Repeat the lines below exactly as they appear, but leave out the images.
─── Recorded information
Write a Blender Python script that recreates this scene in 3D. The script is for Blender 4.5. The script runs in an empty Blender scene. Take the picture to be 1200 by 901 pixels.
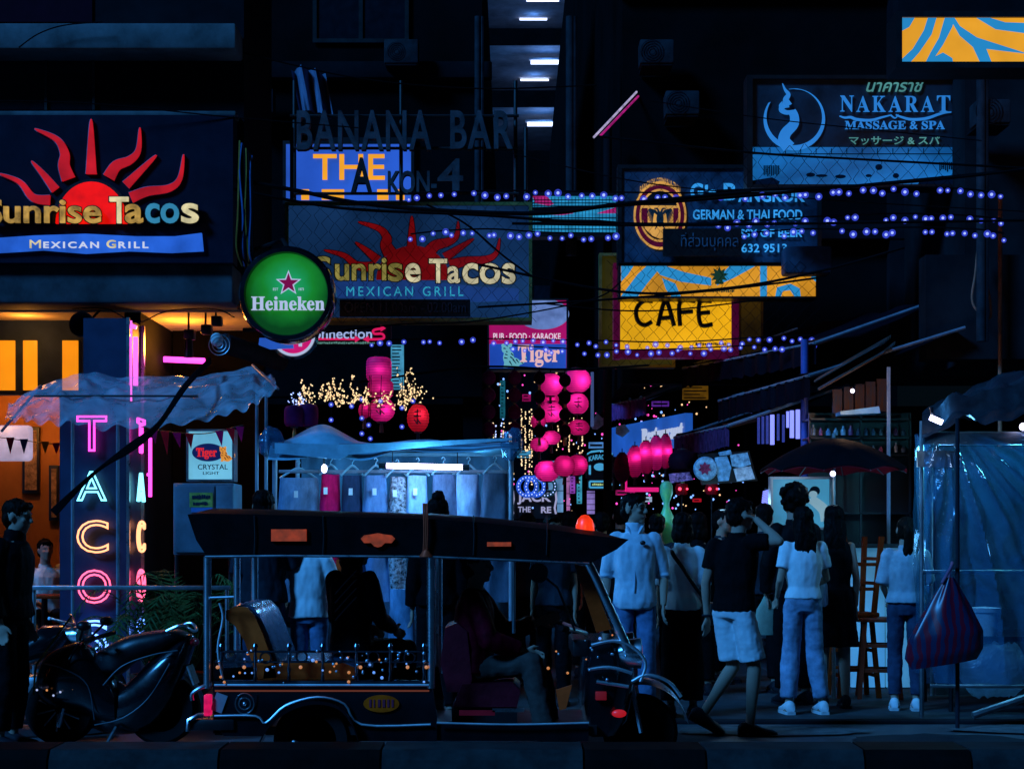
import bpy, bmesh, math, random
from mathutils import Vector, Matrix, noise
from math import sin, cos, pi, radians

SC = bpy.context.scene
COL = SC.collection
R = random.Random(7)

# ------------------------------------------------------------------ camera, world, sun, exposure
GZ = 0.02                                          # street level of the paved strip
CZ, F, HX, HY = 1.45, 2000.0, 600.0, 630.0        # eye height, focal length and vanishing point in photo pixels
cam_d = bpy.data.cameras.new('camera')
cam = bpy.data.objects.new('camera', cam_d)
COL.objects.link(cam)
cam.location = (0, 0, CZ)
cam.rotation_euler = (radians(90), 0, 0)
cam_d.sensor_width = 36
cam_d.lens = 36 * F / 1200
cam_d.shift_y = (HY - 450.5) / 1200
cam_d.clip_start = 0.1
cam_d.clip_end = 2000
SC.camera = cam

SUN_EL, SUN_AZ = radians(36), radians(50)          # soft street light from behind the camera, from the left
world = bpy.data.worlds.new('World')
SC.world = world
world.use_nodes = True
wn = world.node_tree
sky = wn.nodes.new('ShaderNodeTexSky')
sky.sky_type = 'NISHITA'
sky.sun_disc = False
sky.sun_elevation = SUN_EL
sky.sun_rotation = pi + SUN_AZ
tint = wn.nodes.new('ShaderNodeMix')
tint.data_type = 'RGBA'; tint.blend_type = 'MULTIPLY'
tint.inputs[0].default_value = 1.0
tint.inputs[7].default_value = (0.25, 0.6, 1.0, 1)
wn.links.new(sky.outputs[0], tint.inputs[6])
bg = wn.nodes['Background']
wn.links.new(tint.outputs[2], bg.inputs[0])
bg.inputs[1].default_value = 0.0007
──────
## [Answer to the task]
Write a Blender Python script that recreates this scene in 3D. The script is for Blender 4.5. The script runs in an empty Blender scene. Take the picture to be 1200 by 901 pixels.
import bpy, bmesh, math, random
from mathutils import Vector, Matrix, noise
from math import sin, cos, pi, radians

SC = bpy.context.scene
COL = SC.collection
R = random.Random(7)

# ------------------------------------------------------------------ camera, world, sun, exposure
GZ = 0.02                                          # street level of the paved strip
CZ, F, HX, HY = 1.45, 2000.0, 600.0, 630.0        # eye height, focal length and vanishing point in photo pixels
cam_d = bpy.data.cameras.new('camera')
cam = bpy.data.objects.new('camera', cam_d)
COL.objects.link(cam)
cam.location = (0, 0, CZ)
cam.rotation_euler = (radians(90), 0, 0)
cam_d.sensor_width = 36
cam_d.lens = 36 * F / 1200
cam_d.shift_y = (HY - 450.5) / 1200
cam_d.clip_start = 0.1
cam_d.clip_end = 2000
SC.camera = cam

SUN_EL, SUN_AZ = radians(36), radians(50)          # soft street light from behind the camera, from the left
world = bpy.data.worlds.new('World')
SC.world = world
world.use_nodes = True
wn = world.node_tree
sky = wn.nodes.new('ShaderNodeTexSky')
sky.sky_type = 'NISHITA'
sky.sun_disc = False
sky.sun_elevation = SUN_EL
sky.sun_rotation = pi + SUN_AZ
tint = wn.nodes.new('ShaderNodeMix')
tint.data_type = 'RGBA'; tint.blend_type = 'MULTIPLY'
tint.inputs[0].default_value = 1.0
tint.inputs[7].default_value = (0.25, 0.6, 1.0, 1)
wn.links.new(sky.outputs[0], tint.inputs[6])
bg = wn.nodes['Background']
wn.links.new(tint.outputs[2], bg.inputs[0])
bg.inputs[1].default_value = 0.0007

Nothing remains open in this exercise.